Through this post we are going to draw some lines of differences between VMs and LXCs. Lets first define them.
VM:
A virtual machine emulates a physical computing environment, but requests for CPU, memory, hard disk, network and other hardware resources are managed by a virtualization layer which translates these requests to the underlying physical hardware.
In this context the VM is called as the Guest while the environment it runs on is called the Host
LXCs:
Linux Containers (LXC) are operating system-level capabilities that make it possible to run multiple isolated Linux containers, on one control host (the LXC host). Linux Containers serve as a lightweight alternative to VMs as they don’t require the hypervisors viz. Virtualbox, KVM, Xen etc.
Docker originally used LinuX Containers (LXC), but later switched to runC (formerly known as libcontainer), which runs in the same operating system as its host. This allows it to share a lot of the host operating system resources. Also, it uses a layered filesystem (AuFS) and manages networking.

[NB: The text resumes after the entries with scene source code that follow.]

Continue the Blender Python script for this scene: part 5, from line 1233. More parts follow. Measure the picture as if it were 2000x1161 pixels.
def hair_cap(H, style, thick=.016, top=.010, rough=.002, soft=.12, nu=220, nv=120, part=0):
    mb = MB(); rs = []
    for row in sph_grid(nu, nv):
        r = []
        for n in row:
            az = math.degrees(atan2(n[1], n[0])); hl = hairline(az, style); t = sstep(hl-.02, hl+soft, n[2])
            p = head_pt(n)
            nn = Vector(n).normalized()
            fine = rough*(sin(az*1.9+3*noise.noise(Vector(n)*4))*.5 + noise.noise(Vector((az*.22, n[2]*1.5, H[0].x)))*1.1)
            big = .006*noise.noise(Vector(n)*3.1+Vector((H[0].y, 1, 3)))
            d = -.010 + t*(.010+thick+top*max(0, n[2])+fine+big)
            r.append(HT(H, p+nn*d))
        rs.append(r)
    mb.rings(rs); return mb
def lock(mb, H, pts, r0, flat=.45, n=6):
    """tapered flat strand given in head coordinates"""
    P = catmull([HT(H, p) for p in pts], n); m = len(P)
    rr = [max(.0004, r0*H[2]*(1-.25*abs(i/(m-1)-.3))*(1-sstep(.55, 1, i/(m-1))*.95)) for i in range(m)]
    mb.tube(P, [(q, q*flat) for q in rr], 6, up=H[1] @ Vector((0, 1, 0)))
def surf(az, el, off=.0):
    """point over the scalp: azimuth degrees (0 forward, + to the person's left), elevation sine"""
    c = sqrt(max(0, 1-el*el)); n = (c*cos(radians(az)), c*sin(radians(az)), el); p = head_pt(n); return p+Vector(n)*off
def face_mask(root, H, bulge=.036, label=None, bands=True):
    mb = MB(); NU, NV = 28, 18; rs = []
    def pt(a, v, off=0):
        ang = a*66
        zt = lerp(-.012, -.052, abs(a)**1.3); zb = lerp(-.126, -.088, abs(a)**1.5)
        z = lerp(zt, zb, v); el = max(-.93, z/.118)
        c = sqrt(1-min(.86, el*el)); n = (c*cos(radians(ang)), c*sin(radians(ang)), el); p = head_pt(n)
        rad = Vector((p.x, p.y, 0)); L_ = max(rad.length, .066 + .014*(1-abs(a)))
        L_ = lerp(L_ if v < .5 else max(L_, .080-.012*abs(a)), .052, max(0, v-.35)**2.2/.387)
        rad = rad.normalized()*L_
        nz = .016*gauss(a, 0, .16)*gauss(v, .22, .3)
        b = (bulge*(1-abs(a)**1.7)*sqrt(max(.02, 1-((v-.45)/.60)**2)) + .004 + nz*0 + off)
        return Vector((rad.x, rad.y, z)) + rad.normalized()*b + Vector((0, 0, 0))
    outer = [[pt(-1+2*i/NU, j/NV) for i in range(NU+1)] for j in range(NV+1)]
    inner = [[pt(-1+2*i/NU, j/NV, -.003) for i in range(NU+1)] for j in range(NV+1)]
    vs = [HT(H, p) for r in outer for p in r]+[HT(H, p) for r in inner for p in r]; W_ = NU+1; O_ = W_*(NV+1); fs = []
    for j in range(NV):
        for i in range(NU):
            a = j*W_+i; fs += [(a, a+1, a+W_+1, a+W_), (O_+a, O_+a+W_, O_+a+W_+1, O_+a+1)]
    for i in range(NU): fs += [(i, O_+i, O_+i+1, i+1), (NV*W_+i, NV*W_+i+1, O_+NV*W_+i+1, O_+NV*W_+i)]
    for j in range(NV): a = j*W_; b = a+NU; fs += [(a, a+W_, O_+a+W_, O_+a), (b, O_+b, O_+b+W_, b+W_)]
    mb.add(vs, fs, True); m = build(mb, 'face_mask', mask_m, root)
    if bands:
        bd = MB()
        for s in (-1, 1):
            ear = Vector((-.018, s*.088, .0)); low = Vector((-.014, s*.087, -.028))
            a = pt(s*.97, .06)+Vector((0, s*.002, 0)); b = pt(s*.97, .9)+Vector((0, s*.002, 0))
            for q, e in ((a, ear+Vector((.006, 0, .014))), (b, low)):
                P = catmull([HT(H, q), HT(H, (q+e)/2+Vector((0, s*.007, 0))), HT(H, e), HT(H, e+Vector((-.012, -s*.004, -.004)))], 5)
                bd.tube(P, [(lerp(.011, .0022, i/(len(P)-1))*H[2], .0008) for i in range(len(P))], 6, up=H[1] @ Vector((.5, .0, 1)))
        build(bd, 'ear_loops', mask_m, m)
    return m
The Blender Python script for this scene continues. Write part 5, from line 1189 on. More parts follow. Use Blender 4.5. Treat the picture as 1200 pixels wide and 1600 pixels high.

Containers include the application and all of its dependencies –but share the kernel with other containers, running as isolated processes in user space on the host operating system. Docker containers are not tied to any specific infrastructure: they run on any computer, on any infrastructure, and in any cloud.
Case 1
So, let’s say you have a 1GB container image; if you wanted to use a Full VM, you would need to have 1GB times x number of VMs you want. With docker and AuFS you can share the bulk of the 1GB between all the containers and if you have 1000 containers you still might only have a little over 1GB of space for the containers OS (assuming they are all running the same OS image).
Case 2
A full virtualized system gets its own set of resources allocated to it, and does minimal sharing. You get more isolation, but it is much heavier (requires more resources). With docker you get less isolation, but the containers are lightweight (require fewer resources). So you could easily run thousands of containers on a host, and it won’t even blink.
Case 3
A full virtualized system usually takes minutes to start, whereas docker/LXC/runC containers take seconds, and often even less than a second.
Case 4
If you want full isolation with guaranteed resources, a full VM is the way to go. If you just want to isolate processes from each other and want to run a ton of them on a reasonably sized host, then docker/LXC/runC seems to be the way to go.
Case 5
Deploying a consistent production environment is easier said than done. Even if you use tools like chef and puppet, there are always OS updates and other things that change between hosts and environments.
Docker gives you the ability to snapshot the OS into a shared image, and makes it easy to deploy on other docker hosts. Locally, dev, qa, prod, etc.: all the same image. Sure you can do this with other tools, but not nearly as easily or fast.
Case 6
LIGHTWEIGHT – Containers running on a single machine share the same operating system kernel; they start instantly and use less RAM. Images are constructed from layered filesystems and share common files, making disk usage and image downloads much more efficient.
Whereas, Virtual machines include the application, the necessary binaries and libraries, and an entire guest operating system — all of which can amount to tens of GBs.